One of the first and most-discussed scuffles between the software industry and schools started back in 1996. The Business Software Alliance, which includes Adobe, Intel, IBM and Macromedia as members, received a tip about a Los Angeles school that was supposedly using more than 1,000 copies of unlicensed software programs. The BSA asked the district to investigate, and after auditing the school in 1998, the school district, working with the BSA, discovered several hundred unauthorized copies, including 132 versions of MS-DOS, according to a Los Angeles Times report.
The total cost of the copying could have run into the tens of millions. Each violation carries a potential penalty of $150,000; the fines for just the MS-DOS copies could add up to as much as $19.8 million, not even counting lawyers' fees. The district had already spent loads of cash on technology -- $8 million during the 1995-96 school year alone.
"We're a large school district, but compared to Microsoft, we felt like we're the little guy being beaten up," says David Tokofsky, a member of the Los Angeles school board who has worked in L.A. schools for more than a decade. "The BSA is a CIA-type organization that infiltrated a cash-strapped large entity that's dependent on public funds. Then they told teachers -- who can't get enough services to kids already -- that they were committing crimes. It's like Xerox walking into a major university and arresting students for copying essays."
The school board, however, chose to settle rather than fight. It eventually negotiated a reduced settlement: a $300,000 fine, in addition to which the cash-strapped district had to set aside $3 million to replace pirated materials, and another $1.5 million to create an internal piracy team. The BSA claimed that the punishment could have been much tougher, but its attempt to portray itself as lenient fell on deaf ears. The industry's image as educationally friendly had been tarnished.
"In the court of public opinion, the BSA lost," Tokofsky says.
Microsoft and the rest of the software industry responded to the public relations setback with a two-pronged approach.
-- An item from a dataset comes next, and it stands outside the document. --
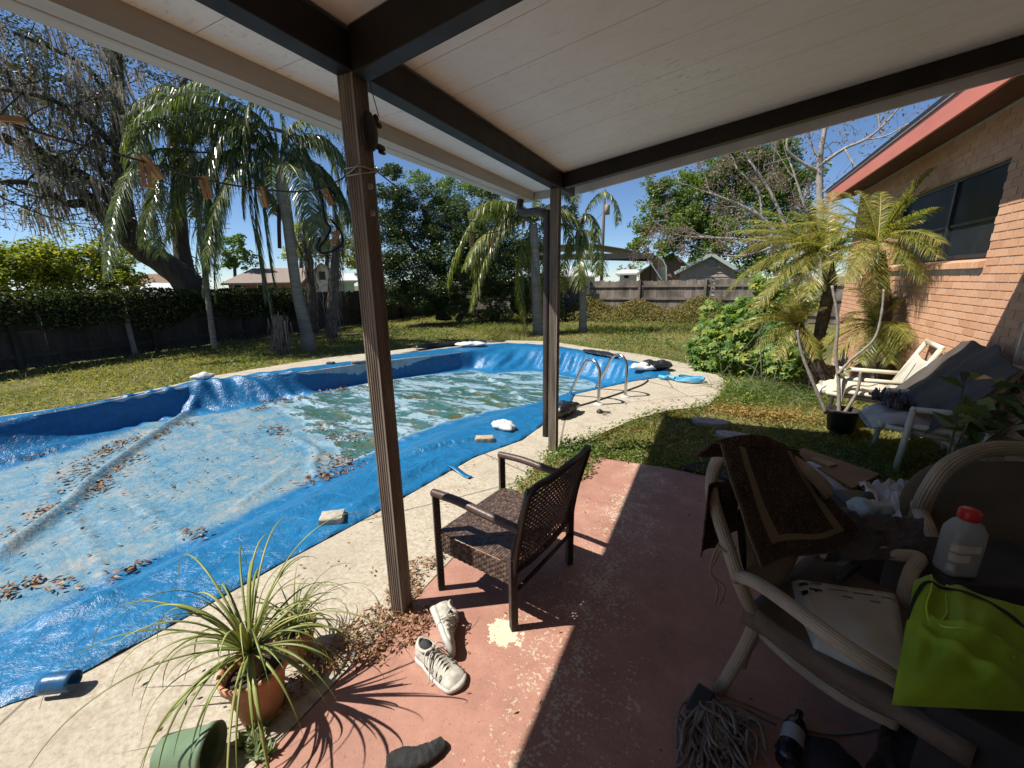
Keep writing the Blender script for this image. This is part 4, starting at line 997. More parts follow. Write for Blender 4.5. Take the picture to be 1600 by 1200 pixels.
palm('queen_palm', 'slim queen palm with a bent trunk just right of the far post', G(910,518,-.05),
     [(910,521,13.8,7),(911,480,13.8,5.5),(909,430,13.8,5.5),(905,390,13.8,6),(904,362,13.8,5)],
     [[(904,362),(922,318),(945,300),(962,318),(966,350)], [(904,362),(885,322),(868,340),(862,380)], [(904,362),(922,362),(934,392),(936,430)], [(904,362),(890,385),(880,425),(878,455)], [(904,362),(895,310),(905,285),(930,290)], [(904,362),(915,335),(928,345),(932,375)], [(904,362),(878,350),(866,385),(868,430)], [(904,362),(912,380),(905,420),(908,450)]],
     13.8, m_frondy, leaf=.55, crown=(904,362), extra=0, n=90)
m_shag = leafmat('shaggy_dead_fibre', [(.14,.11,.085), (.25,.205,.16), (.36,.30,.24)], .95, .1, .1, 1., (1, 1, 1))
def shag(label, L, D, n):
    o = thing('dead_palm_trunk', label, 'tree trunk', W(L[0][0], L[0][1], D), 'dead shaggy trunks by the left fence'); mb = MB(); P, r_ = limb(mb, [(x, y, D, r) for x, y, r in L], 8); mb.build('trunk', plain('dead_trunk', (.15,.12,.095), .95, .5, 8, .8, .03, 16), o)
    mb = MB(); P = np.array(P); i = rng.integers(1, len(P), n); b_ = P[i]+rng.normal(size=(n, 3))*.09; dd = rng.normal(size=(n, 3))*.16; dd[:, 2] = -1; v, q = blade_quads(b_, dd, rng.uniform(.25, .8, n), rng.uniform(.01, .03, n), 0, 3); mb.addnp(v, q); mb.build('hanging_fibre', m_shag, o); return o
shag('thin shaggy dead trunk draped with fibre, right of the leaning palm', [(490,520,8),(486,450,7),(481,390,6),(477,345,4)], 13.4, 420)
shag('thicker shaggy dead trunk standing near the near post, farthest right of the shaggy ones', [(517,526,10),(519,480,9),(523,420,7),(527,375,5)], 12.9, 420)
shag('short shaggy stump at the foot of the hanging fronds, left of the leaning palm', [(437,548,8),(437,520,8),(436,495,7)], 11.6, 200)

# ---------------------------------------------------------------- crowns beyond
m_dkleaf = leafmat('dark_evergreen_leaves', [(.018,.038,.011), (.042,.074,.02), (.09,.13,.036), (.18,.21,.065)], .35, .2, .55, .35)
m_mdleaf = leafmat('mid_green_leaves', [(.05,.09,.018), (.10,.155,.03), (.165,.22,.05), (.26,.30,.08)], .45, .35, .4, .3)
m_ygleaf = leafmat('yellow_green_leaves', [(.08,.12,.018), (.16,.20,.03), (.29,.29,.045), (.44,.38,.07)], .5, .4, .35, .35)
m_brleaf = leafmat('bright_green_leaves', [(.06,.10,.015), (.12,.18,.025), (.20,.26,.04)], .5, .45, .35, .35)
m_dryleaf = leafmat('dry_brown_leaves', [(.14,.10,.075), (.26,.19,.145), (.38,.30,.235)], .8, .25, .15, .5, (1.1, 1., .9))
tree('evergreen_tree', 'dense dark evergreen tree filling the back left corner of the yard', 'tree', flr(690, 17.5), [[(690,500,17.5,10),(692,440,17.5,9),(680,380,17.5,7),(660,320,17.5,4)], [(692,450,17.5,6),(730,400,17.3,5),(745,360,17,3)], [(690,430,17.5,6),(640,380,17.2,4),(615,320,17,3)]],
     [(608,268,26,17),(602,320,42,17),(595,385,45,17),(640,310,38,17),(648,360,50,17.2),(690,335,42,17.5),(640,420,50,16.8),(700,395,52,17),(745,420,45,17),(690,450,50,16.8),(620,455,35,16.8),(745,370,40,17.5),(775,440,40,17.2),(740,465,38,16.8),(785,400,36,17.6),(655,470,30,16.6),(800,465,34,17.2),(715,485,24,16.5),(780,480,25,16.6),(800,425,42,17.8),(832,462,38,17.8),(822,385,36,18.2),(788,345,34,18.5),(852,430,34,18.2),(860,480,28,18),(760,310,28,18.5),(840,340,26,18.5)], 900, .095, .05, m_dkleaf, flat=.35, sub=9)
tree('leafy_tree', 'lighter green tree rising behind the dark evergreen', 'tree', flr(730, 22), [[(740,450,22,6),(735,380,22,5),(725,320,22,3)]], [(700,305,32,22),(725,300,30,22),(760,318,32,22),(715,340,40,22),(770,350,38,22),(650,280,24,22),(800,345,30,22),(690,290,20,22)], 520, .11, .06, m_mdleaf, sub=9)
tree('hedge_tree', 'broad yellow-green bushy tree behind the left fence under the oak', 'tree', flr(100, 21), [[(110,470,21,5),(108,420,21,4)]], [(20,408,50,21),(70,398,50,21),(122,398,54,21),(165,412,48,21),(198,430,36,20.5),(40,440,52,20.5),(100,440,55,20.5),(155,445,48,20.5),(-30,405,58,21),(190,455,30,20),(-20,450,55,20.5),(70,460,40,20),(95,415,50,20.2),(145,425,46,20.2),(45,415,46,20.2),(-5,420,46,20.2)], 620, .13, .075, m_ygleaf, flat=.5, sub=9)
tree('leafy_tree', 'bright lime green tree between the hanging palm fronds, left of the leaning trunk', 'tree', flr(368, 40), [[(368,450,40,3),(366,400,40,2.5)]], [(360,392,24,40),(378,405,22,40),(352,410,18,40),(372,375,16,40)], 800, .22, .14, m_brleaf)
tree('leafy_tree', 'bright green tree behind the tan roofed house, right of the leaning trunk', 'tree', flr(470, 46), [[(470,440,46,3),(470,380,46,2)]], [(470,360,24,46),(485,385,24,46),(460,395,22,46),(500,395,22,46),(545,390,26,44),(550,415,20,44)], 700, .24, .15, m_ygleaf)
tree('leafy_tree', 'grey-green sparse tree behind the dead shaggy trunks', 'tree', flr(510, 38), [[(510,430,38,4),(512,370,38,3),(508,330,38,2)]], [(505,350,26,38),(525,375,26,38),(500,385,22,38),(530,345,18,38)], 420, .20, .11, leafmat('grey_green_leaves', [(.06,.06,.035), (.12,.115,.065), (.20,.18,.11)], .6, .3, .2, .3))
tree('leafy_tree', 'large rounded green tree behind the carport and sheds', 'tree', flr(1120, 34), [[(1120,440,34,7),(1118,380,34,6),(1105,320,34,4)]],
     [(1012,350,26,34),(1035,325,34,34),(1075,295,40,34),(1120,270,42,34),(1090,340,46,34),(1150,310,50,34),(1055,370,34,33),(1180,260,42,34),(1210,310,50,34),(1130,370,42,33),(1200,370,46,33),(1240,280,42,34),(1255,345,46,34),(1170,410,38,33),(1240,410,40,33),(1160,240,36,34),(1215,240,34,34),(1290,380,40,34),(1100,400,30,32.5),(1040,395,22,32.5),(1000,385,20,33),(1030,290,26,34),(1075,345,36,33)], 1150, .23, .13, m_mdleaf, sub=12)
tree('leafy_tree', 'small distant tree under the carport roof beside the utility pole', 'tree', flr(925, 60), [[(925,435,60,2),(925,420,60,1.5)]], [(905,424,12,60),(925,420,14,60),(942,425,11,60)], 260, .3, .2, m_mdleaf)
tree('leafy_tree', 'pale distant trees seen right of the utility pole', 'tree', flr(985, 62), [[(985,435,62,2),(985,415,62,1.5)]], [(972,425,12,62),(990,416,15,62),(1010,408,16,62),(1000,425,12,62)], 260, .3, .2, m_ygleaf)
def bare(name, label, base, limbs, tw, leafn, m_l, grp=None, tr=.02, tl=(.6, 1.3), mt=None, spread=.6):
    o = thing(name, label, 'tree', base, grp); mb = MB(); ends = []
    for l_ in limbs:
        P, r_ = limb(mb, [(x, y, D, r*.85) for x, y, D, r in l_], 7)
        for k in range(3, len(P), tw):
            d = (P[k]-P[k-1]); d = d/np.linalg.norm(d)+rng.normal(size=3)*.75+np.array([0, 0, .25]); twigs(mb, P[k], d, random.uniform(*tl), tr, 2, ends, spread, .3)
        twigs(mb, P[-1], P[-1]-P[-2], tl[1], tr, 2, ends, spread, .3)
    mb.build('trunk', mt or m_palebark, o); E_ = np.array(ends); E_ = E_[rng.random(len(E_)) < .55]; P = np.repeat(E_, leafn, 0); P = P+rng.normal(size=P.shape)*np.array([.14, .14, .16]); mb = MB(); v, q = leaf_quads(P, .12, .05, .05, bias=(0, 0, -.8)); mb.addnp(v, q); mb.build('crown', m_l, o)
bare('dry_tree', 'pale branched tree with clusters of dry brown leaves in front of the big green tree', flr(1262, 24),
     [[(1268,440,24,7),(1250,410,24,6),(1225,380,23.8,5.5),(1190,340,23.6,4.5),(1150,318,23.4,3.5),(1105,300,23.2,2)], [(1225,380,23.8,4),(1170,375,23.4,3.2),(1120,372,23,2.4),(1080,370,22.8,1.5)], [(1240,400,24,4.5),(1222,340,24,4),(1198,290,24,3.2),(1170,250,24,2)], [(1190,340,23.6,3),(1185,300,23.6,2.5),(1150,262,23.6,2)], [(1250,410,24,4),(1262,350,24.2,3.2),(1250,300,24.2,2.6),(1235,255,24.2,1.6)], [(1225,380,23.8,3),(1160,400,23.4,2.5),(1110,395,23.2,1.5)]], 3, 38, m_dryleaf, tr=.020, tl=(.7, 1.4))
bare('bare_tree', 'almost leafless grey tree against the blue sky beside the red fascia', flr(1283, 19),
     [[(1284,450,19,8),(1282,340,19,7.5),(1281,250,19,6.5),(1289,200,19,5),(1292,150,19,4),(1285,90,19,3)], [(1281,268,19,4.5),(1250,252,18.8,3.6),(1230,232,18.6,3),(1232,200,18.6,2.4),(1225,170,18.6,1.6)], [(1281,258,19,4.5),(1320,232,18.8,3.8),(1352,218,18.6,3),(1380,196,18.4,2.4),(1420,150,18.2,1.6)], [(1282,262,19,3),(1268,225,19.2,2.4),(1262,200,19.2,1.8),(1275,165,19.2,1.2)],
      [(1352,218,18.6,2.4),(1385,212,18.4,2),(1425,190,18.2,1.4)], [(1375,203,18.4,2),(1372,175,18.4,1.7),(1368,140,18.4,1.2)], [(1320,232,18.8,2.4),(1340,262,18.6,2),(1370,255,18.4,1.4)], [(1283,300,19,3),(1320,290,18.6,2.4),(1360,268,18.2,1.8),(1410,225,18,1.2)], [(1288,205,19,2.6),(1320,170,19,2),(1350,150,19,1.4)]], 4, 5, m_dryleaf, tr=.014, tl=(.45, .95))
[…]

Individual software companies defended their actions as economically and morally justified, but they also strove to improve community relations. Microsoft had been equipping libraries with Windows computers since the beginning of 1998 -- an initiative that some condemned as self-serving -- and two years later, the Gates Foundation set aside $350 million for schools, particularly small, rural districts. (Technology giveaways are not part of the program, says a Gates Foundation spokesperson, but grant winners often use the money to buy Microsoft products.)
Microsoft and the BSA also expanded their public service campaigns, alerting schools to educational discounts and software management tools aimed at helping administrators keep tabs on their computers. Microsoft even went one step further. While the BSA pours its collections -- $60 million over the past 9 years -- back into enforcement, Microsoft pledged in 1999 to return $25 million (over a five-year period) to needy nonprofits and schools in the areas where it had collected anti-piracy fines.
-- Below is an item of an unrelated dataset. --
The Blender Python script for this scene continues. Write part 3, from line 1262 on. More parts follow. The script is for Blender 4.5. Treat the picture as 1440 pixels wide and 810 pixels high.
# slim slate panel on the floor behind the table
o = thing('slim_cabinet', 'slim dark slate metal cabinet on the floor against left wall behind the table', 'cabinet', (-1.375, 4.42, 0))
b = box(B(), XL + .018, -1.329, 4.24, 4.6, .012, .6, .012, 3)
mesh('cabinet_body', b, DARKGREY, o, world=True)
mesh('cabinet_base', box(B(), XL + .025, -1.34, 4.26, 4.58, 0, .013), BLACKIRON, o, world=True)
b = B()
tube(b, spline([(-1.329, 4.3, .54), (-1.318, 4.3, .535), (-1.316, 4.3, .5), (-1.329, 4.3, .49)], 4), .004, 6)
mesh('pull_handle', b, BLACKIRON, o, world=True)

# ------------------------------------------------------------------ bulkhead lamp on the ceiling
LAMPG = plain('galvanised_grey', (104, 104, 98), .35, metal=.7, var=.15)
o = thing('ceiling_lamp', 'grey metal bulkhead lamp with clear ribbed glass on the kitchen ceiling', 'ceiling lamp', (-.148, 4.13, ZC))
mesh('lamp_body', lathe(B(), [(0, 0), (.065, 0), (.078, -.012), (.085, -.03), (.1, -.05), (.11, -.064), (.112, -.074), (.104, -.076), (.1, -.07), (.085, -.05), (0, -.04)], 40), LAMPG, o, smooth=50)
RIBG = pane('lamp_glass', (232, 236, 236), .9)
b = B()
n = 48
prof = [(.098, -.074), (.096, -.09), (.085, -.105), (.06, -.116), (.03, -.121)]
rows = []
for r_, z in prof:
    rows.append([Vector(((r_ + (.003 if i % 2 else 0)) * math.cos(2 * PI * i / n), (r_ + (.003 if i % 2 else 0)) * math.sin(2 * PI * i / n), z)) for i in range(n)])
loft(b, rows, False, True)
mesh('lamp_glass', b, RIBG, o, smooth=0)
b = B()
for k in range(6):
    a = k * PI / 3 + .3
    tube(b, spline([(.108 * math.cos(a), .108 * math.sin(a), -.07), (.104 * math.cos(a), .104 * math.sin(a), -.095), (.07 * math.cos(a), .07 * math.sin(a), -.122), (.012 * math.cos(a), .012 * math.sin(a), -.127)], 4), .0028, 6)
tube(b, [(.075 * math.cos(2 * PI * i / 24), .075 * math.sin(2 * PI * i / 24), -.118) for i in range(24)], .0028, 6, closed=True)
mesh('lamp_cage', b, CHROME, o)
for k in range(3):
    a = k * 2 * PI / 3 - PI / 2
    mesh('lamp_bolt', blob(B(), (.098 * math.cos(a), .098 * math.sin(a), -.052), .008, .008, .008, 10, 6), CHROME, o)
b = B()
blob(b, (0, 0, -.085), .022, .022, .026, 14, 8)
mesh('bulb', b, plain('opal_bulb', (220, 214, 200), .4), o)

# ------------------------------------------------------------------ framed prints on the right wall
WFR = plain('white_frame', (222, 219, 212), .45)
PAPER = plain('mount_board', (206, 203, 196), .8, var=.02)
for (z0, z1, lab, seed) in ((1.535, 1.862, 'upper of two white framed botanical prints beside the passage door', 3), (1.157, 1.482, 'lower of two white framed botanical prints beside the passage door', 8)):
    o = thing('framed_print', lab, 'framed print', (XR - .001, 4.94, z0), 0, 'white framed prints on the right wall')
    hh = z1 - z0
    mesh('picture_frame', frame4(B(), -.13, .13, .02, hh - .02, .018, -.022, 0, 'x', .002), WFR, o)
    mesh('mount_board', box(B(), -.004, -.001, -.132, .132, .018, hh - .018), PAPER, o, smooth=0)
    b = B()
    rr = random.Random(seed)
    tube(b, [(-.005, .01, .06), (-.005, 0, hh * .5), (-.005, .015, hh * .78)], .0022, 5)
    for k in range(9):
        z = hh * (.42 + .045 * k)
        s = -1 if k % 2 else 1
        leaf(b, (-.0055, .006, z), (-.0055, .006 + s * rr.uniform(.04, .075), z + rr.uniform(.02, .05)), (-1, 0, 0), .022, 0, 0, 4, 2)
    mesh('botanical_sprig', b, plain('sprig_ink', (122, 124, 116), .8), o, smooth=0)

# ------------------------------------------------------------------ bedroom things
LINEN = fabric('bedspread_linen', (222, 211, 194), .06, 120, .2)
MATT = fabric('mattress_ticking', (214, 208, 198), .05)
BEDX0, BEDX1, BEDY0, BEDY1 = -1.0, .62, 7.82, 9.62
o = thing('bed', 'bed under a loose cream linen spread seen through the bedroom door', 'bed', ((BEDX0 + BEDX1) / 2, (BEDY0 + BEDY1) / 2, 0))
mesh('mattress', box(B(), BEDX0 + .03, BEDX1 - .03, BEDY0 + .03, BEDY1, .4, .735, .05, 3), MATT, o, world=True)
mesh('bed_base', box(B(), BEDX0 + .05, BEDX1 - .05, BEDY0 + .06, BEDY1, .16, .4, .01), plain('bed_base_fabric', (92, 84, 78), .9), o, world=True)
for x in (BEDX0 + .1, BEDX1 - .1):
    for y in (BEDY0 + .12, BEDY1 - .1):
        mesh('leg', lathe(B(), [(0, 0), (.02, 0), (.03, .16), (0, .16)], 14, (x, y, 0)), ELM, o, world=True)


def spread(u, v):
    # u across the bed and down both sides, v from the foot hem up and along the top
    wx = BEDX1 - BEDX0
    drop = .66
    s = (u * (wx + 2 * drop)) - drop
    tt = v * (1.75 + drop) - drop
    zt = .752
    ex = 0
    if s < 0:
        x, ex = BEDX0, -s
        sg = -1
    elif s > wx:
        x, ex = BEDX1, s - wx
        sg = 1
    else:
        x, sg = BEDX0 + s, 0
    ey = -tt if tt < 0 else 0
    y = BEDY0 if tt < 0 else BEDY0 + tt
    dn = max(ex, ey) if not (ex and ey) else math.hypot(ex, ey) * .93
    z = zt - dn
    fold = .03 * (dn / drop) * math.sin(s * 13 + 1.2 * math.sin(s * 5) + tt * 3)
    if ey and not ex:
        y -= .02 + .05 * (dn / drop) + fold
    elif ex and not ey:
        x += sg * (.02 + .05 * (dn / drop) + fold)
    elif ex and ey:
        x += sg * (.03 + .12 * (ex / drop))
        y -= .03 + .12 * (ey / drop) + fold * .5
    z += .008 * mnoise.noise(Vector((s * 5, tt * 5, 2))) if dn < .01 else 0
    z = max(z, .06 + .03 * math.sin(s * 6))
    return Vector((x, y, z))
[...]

"It's part of Microsoft's overall approach toward philanthropy," says Devin Driggs, a Microsoft spokesperson. "It's designed to promote innovation and entrepreneurship in the area of science and technology."
But does the benefit of school giveaways outweigh the costs paid by schools that are the subject of anti-piracy inquires? Relevant statistics on the affected schools are in short supply. The Department of Education doesn't track piracy cases in schools and neither Microsoft nor the BSA would release information on the number or location of schools that have been investigated.
But this much is clear: Los Angeles and Philadelphia are not the only urban, low-income school systems to attract the unwanted attention of Microsoft and the BSA. British teachers in Birmingham -- a heavily working class city in central England -- reportedly received letters last year from Microsoft telling them they were sitting on a "legal timebomb" that they'd better clean up. The San Jose (Calif.) Metropolitan Education District (MED), which teaches vocational classes to about 70,000 adults and high-school students, also tangled with the BSA. And according to Mike Beever, assistant superintendent for business services, the process itself serves as a form of punishment.